Besonderheit in Erkrath Eine Briefmarke als Wandteppich
Erkrath · Gert Oswald, Mitglied der „Zackigen Neanderthaler“, ist auch ein Textilkünstler.
Peter B. Feuser staunte nicht schlecht, als er den 100-Euro- Schein zum ersten Mal in den Händen hielt. Der Vorsitzende des Vereins „Zackige Neanderthaler 2000“ drehte den Schein hin und her. „Ich dachte erst, es sei ein Ausdruck“, gibt er zu. Doch schnell stellte er fest, dass der Geldschein gewebt war. Hergestellt hatte ihn Gert Oswald, ebenfalls ein Mitglied des Philatelie- und Numismatik-Vereins.
„Er ist etwas kleiner als das Original“, sagt der 81-Jährige. Er hat in der Textilindustrie gearbeitet und war spezialisiert auf die Bandweberei. „Ob Etiketten, Hosenträger oder Eintrittskarten für Veranstaltungen“, zählt er auf. Alles ging durch seine Hände. Leider sei die Bandwebeindustrie bereits vor Jahren ins Ausland verlegt worden. Doch Gert Oswald hatte noch Kontakte, etwa zu einer Firma in Wuppertal, die damals moderne Automaten für die Bandweberei herstellte. In der Zeit, als der Euro eingeführt wurde, gab es bei dieser Firma eine Euro-Schein-Aktion.
„Ich war damals zufällig dabei“, erzählt Gert Oswald. „Ich durfte die Maschine selbst bedienen.“ Damals hieß es, was dabei rauskam, durfte er mitnehmen. So webte er einige 100-Euro-Scheine. „Für mich war es selbstverständlich, dass ich die alle verschenke“, sagt er. Und so kam dieser gewebte Euroschein in die Hände von Peter Feuser. „Er sammelt Münzen und Geldscheine“, sagt Gert Oswald.

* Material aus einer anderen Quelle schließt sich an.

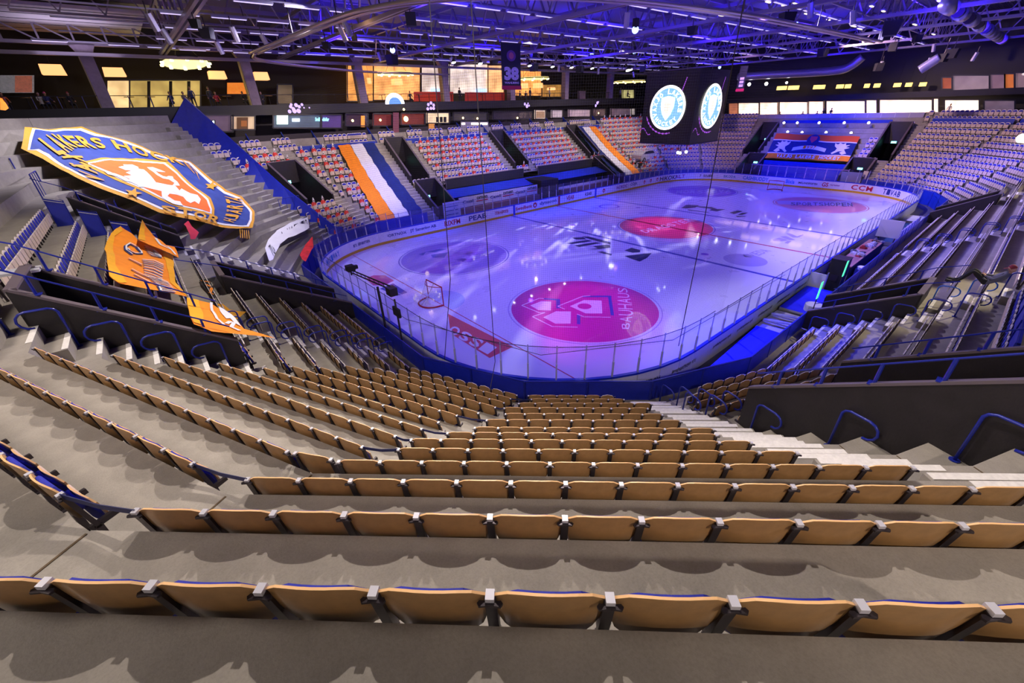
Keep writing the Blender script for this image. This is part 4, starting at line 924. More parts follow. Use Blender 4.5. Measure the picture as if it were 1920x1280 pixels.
def room(u0, v0, u1, v1, Y, col, emit=0, depth=.25, pane=True, fn=uy):
    """a room with a self-glowing back wall seen through its window; corners measured on the facade plane"""
    nwin[0] += 1
    a, b, c, d = fn(u0, v1, Y), fn(u1, v1, Y), fn(u1, v0, Y), fn(u0, v0, Y)
    r = bpy.data.objects.new('window_%d' % nwin[0], None); COL.objects.link(r); r['kind'] = 'structure'; r.location = a
    m = mat('room_wall_%02d' % nwin[0], col, .7, emit=emit, noise=(1.2, .12)) if emit == 0 else mat('room_wall_glow_%02d' % nwin[0], col, .7, emit=emit)
    if emit:
        nt = m.node_tree; bs = nt.nodes['Principled BSDF']; tc = nt.nodes.new('ShaderNodeTexCoord'); nz = nt.nodes.new('ShaderNodeTexNoise'); nz.inputs['Scale'].default_value = .8
        mr = nt.nodes.new('ShaderNodeMapRange'); mr.inputs['From Min'].default_value = .3; mr.inputs['From Max'].default_value = .7; mr.inputs['To Min'].default_value = emit*.6; mr.inputs['To Max'].default_value = emit*1.3
        nt.links.new(tc.outputs['Object'], nz.inputs['Vector']); nt.links.new(nz.outputs['Fac'], mr.inputs['Value']); nt.links.new(mr.outputs[0], bs.inputs['Emission Strength'])
    off = Vector((0, depth, 0)) if fn is uy else Vector((depth, 0, 0))
    mb = MB(); mb.quad(*[q+off-a for q in (a, b, c, d)]); mb.build('back_wall', m, r)  # wall glows by itself in place of lamps inside the room
    if pane: mb = MB(); mb.quad(*[q-a for q in (a, b, c, d)]); mb.build('pane', GL, r)
    mb = MB()
    for p, q in ((a, b), (b, c), (c, d), (d, a)): mb.beam(p-a, q-a, .09, .12)
    mb.build('frame', FRM, r); return r
YS = 30.2
for q in ((345, 215, 437, 247, (.16, .10, .15), .5), (433, 217, 478, 243, (.75, .52, .32), .7), (512, 215, 601, 240, (.10, .13, .18), .6), (603, 215, 641, 240, (.10, .05, .22), .5),
          (648, 213, 690, 236, (.05, .02, .05), .2), (700, 213, 735, 236, (.22, .03, .03), .35), (752, 212, 797, 234, (.20, .03, .02), .35), (801, 211, 843, 231, (.80, .62, .38), 1.0), (850, 211, 915, 226, (.06, .05, .05), .4),
          (925, 209, 998, 224, (.05, .035, .05), .25), (1004, 206, 1024, 223, (.80, .62, .50), .8), (1035, 206, 1056, 221, (.42, .34, .38), .7), (1067, 205, 1108, 219, (.42, .30, .36), .5), (1112, 204, 1136, 218, (.06, .03, .04), .3), (1146, 203, 1184, 218, (.22, .14, .18), .5), (1184, 203, 1192, 220, (.6, .5, .45), .7)):
    room(*q[:4], YS, q[4], q[5])
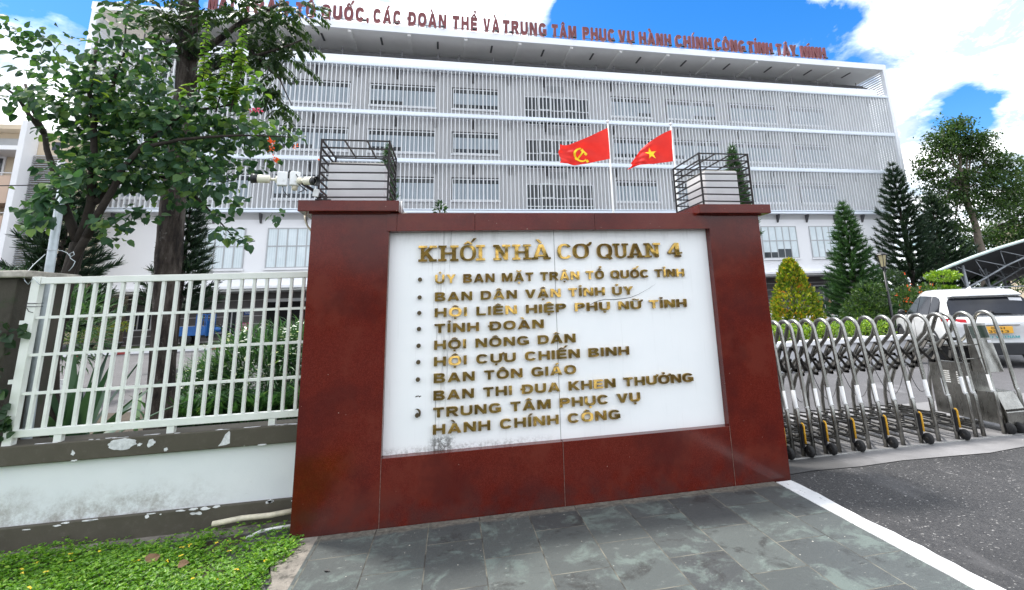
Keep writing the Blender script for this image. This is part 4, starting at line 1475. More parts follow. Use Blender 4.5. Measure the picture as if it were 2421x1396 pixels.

Deshalb sei dieses gewebte Exemplar bei ihm genau richtig. Gerne denkt Gert Oswald an die Bandweberei zurück. „Zum Jahreswechsel wurden auch Kalender gewebt“, erzählt er. „Ich habe mal einen Kalender als Lesezeichen gewebt.“
Da er 30 Jahre lang im Vorstand einer großen Kölner Karnevalsgesellschaft war, hat er über das Kalendarium das Emblem der Karnevalsgesellschaft gewebt. Das war 1999. „Die Kalender waren total gefragt“, erzählt er. Auch ein Bild der Mondlandung wurde mit eingewebt. Doch die Weberei ist nicht alles, was Gert Oswald an textiler Kunst erschaffen hat. Seine ursprüngliche Heimat ist Sachsen, wo er in der Nähe von Dresden gelebt hat. Damals waren die Oberlausitz und Wuppertal die Hochburgen der Bandweberei. „Nun fand in meiner alten Heimat eine philatelistische Veranstaltung statt.“ Die Eintrittskarte war gewebt und hatte die erste sächsische Briefmarke, den sogenannten Sachsen-Dreier, zum Motiv.
„Ich habe die Karte verwahrt“, erzählt Oswald. Mit einer Lupe habe er Bindepunkt nach Bindepunkt nachgezeichnet. So entstand in 120 Stunden eine Zeichnung, die er auf Patronenpapier erstellt hat. Ziel war es, einen ein mal ein Meter großen Wandteppich mit dem Briefmarkenmotiv zu knüpfen. In Aachen besorgte sich Gert Oswald die passende Knüpfwolle, dann ging es los. „Ich habe allein 330 Stunden für das Knüpfen gebraucht“, berichtet er. Der Wandteppich besteht aus 48 384 Knoten und stieß vielfach auf Beachtung. „Er wurde schon in Dresden, in Bad Lauchstädt, in Berlin-Reinickendorf ausgestellt“, erzählt er. „Und in Erkrath.“ Er hat sogar extra ein Gestell bauen lassen, an dem der Wandteppich aufgehängt werden kann. „Das ist schon etwas Besonderes“, sagt Gert Oswald. Die „Zackigen Neanderthaler 2000“ sind auf jeden Fall stolz auf ihr webendes und knüpfendes Mitglied.